When J.J. Abrams and his buddy Alex Kurtzman joined Trek, it was clear that neither man loved the Star Trek that came before them. In fact, Abrams was a Star Wars fan. Now, there’s nothing wrong with that. Some Star Trek is great, and the original trilogies still stand the test of time, but no one wanted Star Trek to be Star Wars. After all, Star Wars already existed, so why try to be like something you could never be better than?

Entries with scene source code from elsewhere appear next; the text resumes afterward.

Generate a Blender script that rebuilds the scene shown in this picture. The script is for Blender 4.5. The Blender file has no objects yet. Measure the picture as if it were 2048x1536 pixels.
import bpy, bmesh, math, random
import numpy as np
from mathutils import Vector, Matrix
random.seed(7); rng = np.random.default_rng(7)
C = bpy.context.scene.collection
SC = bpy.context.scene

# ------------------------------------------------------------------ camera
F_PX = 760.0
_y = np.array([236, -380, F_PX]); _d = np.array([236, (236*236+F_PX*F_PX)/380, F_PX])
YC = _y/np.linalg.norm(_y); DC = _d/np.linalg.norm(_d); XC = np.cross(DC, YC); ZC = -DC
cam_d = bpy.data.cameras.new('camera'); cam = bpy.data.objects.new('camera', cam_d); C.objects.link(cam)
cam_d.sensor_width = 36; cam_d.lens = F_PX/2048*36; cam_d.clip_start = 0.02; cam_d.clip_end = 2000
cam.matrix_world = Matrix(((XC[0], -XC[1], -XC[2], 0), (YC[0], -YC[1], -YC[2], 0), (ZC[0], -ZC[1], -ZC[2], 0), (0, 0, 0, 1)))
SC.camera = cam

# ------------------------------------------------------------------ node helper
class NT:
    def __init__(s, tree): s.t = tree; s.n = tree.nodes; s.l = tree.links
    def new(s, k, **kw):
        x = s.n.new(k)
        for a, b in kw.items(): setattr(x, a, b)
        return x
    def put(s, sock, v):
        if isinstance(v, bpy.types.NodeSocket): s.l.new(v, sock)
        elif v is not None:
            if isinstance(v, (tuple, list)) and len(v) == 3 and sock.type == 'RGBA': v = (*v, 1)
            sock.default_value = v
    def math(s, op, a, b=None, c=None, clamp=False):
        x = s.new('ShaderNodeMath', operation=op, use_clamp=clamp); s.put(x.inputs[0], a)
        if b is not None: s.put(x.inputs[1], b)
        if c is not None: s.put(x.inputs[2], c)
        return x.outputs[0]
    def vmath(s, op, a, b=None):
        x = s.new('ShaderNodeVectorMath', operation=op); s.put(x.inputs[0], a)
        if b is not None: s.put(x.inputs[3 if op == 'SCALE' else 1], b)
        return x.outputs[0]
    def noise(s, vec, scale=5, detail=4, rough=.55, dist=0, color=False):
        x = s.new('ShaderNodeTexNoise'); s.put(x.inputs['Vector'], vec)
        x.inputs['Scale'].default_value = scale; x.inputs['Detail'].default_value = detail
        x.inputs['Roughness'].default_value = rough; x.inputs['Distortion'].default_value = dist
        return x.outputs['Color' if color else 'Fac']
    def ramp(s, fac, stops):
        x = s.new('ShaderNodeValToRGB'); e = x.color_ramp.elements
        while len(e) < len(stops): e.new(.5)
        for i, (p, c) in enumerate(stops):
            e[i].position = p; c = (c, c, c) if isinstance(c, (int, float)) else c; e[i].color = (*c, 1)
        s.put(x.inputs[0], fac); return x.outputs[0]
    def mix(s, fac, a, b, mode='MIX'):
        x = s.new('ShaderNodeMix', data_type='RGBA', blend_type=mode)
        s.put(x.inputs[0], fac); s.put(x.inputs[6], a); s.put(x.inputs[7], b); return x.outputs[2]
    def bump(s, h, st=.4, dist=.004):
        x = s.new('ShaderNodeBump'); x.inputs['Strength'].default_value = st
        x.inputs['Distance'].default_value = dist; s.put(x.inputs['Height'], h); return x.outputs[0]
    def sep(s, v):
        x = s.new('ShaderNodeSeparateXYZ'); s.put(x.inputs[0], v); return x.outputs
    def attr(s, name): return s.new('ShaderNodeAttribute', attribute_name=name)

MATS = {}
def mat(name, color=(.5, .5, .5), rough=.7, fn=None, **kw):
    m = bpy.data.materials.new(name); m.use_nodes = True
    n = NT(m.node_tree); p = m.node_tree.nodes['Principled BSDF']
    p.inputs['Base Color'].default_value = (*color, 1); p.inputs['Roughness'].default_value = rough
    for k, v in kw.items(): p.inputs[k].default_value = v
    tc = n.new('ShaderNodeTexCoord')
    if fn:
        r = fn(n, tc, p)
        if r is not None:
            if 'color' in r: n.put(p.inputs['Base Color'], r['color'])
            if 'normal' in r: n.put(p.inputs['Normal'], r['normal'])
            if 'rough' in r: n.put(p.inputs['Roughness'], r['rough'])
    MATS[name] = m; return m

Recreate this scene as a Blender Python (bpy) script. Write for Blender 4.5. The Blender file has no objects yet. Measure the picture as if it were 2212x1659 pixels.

Some people have pushed back on the idea that the Nu Trek Era of Star Trek is designed to be like Star Wars, but former Star Trek 4 director Matt Shakman confirmed that the franchise was in fact trying to go in that direction when Abrams came in, saying to Collider;
"I think that one of the things that JJ [Abrams] has done so well is that, he’ll be the first to admit, he didn’t grow up being a giant Star Trek fan even though he’s a fan now. But he was a huge Star Wars fan. So I think in rebooting it with Chris Pine and Zoe [Saldaña] and Zach [Quinto], he brought a little bit of Star Wars to it, which I think helped expand its audience, in terms of the scope and the scale of it and the energy of it. I think that that certainly is the goal is to find more and more of an audience for Star Trek. But I am, like you, a huge fan of that, and it was a real shame that I couldn’t make the timing work on that."
Star Trek brought in 10s of millions of viewers a week, it didn’t need to “find more viewers”
Star Trek was never and should never have been considered a Star Wars-like property. Firstly, Trek came first and established instantly what they were and what they wanted to be. The idea that Paramount or Abrams needed to expand the fanbase past the conventional Trek fans is exactly how we ended up with another era of oversaturation.
Trek currently has five shows, with another two in the work and a gestating fourth film in a declining series of films. All of which attached to a streaming service that is constantly getting lapped by its competitors.
No, Star Trek didn’t need to expand its fanbase, as its fanbase has left in droves since the chance in the series. The series has gone from a stage play that argues about the morality of life’s biggest questions while asking what the right answer is. Rarely did the show browbeat it into you.
Now, the show is a big experience, with gaudy special effects that give nothing new to the product, with storylines that are bleak and depressing and usually devoid of any moralistic questions. And when the shows do dive into that area, they rarely use the same tact the other five shows used. Instead, now they use a sledge hammer to brow beat the “correct” answer into your heads. Lest you disagree.
The franchise has sort of course corrected with Strange New Worlds, and to a lesser extent Prodigy, but the franchise is still trying to feed fans “grimdark” storylines, and Rick and Morty clones to such a degree that what Star Trek was is getting lost in what it is now.
Some argue that Star Terk can be “anything” but it can’t be. Star Trek is Star Trek. It is uniquely its own thing and no matter what genre the show slides in and out of, it should always be that. Trek. A franchise that tackles big questions and leaves viewers with some lingering ideas that may be both sides have a point.
That’s what Trek is. That and punching Klingons in the face.
What it isn’t and should never be is Star Wars.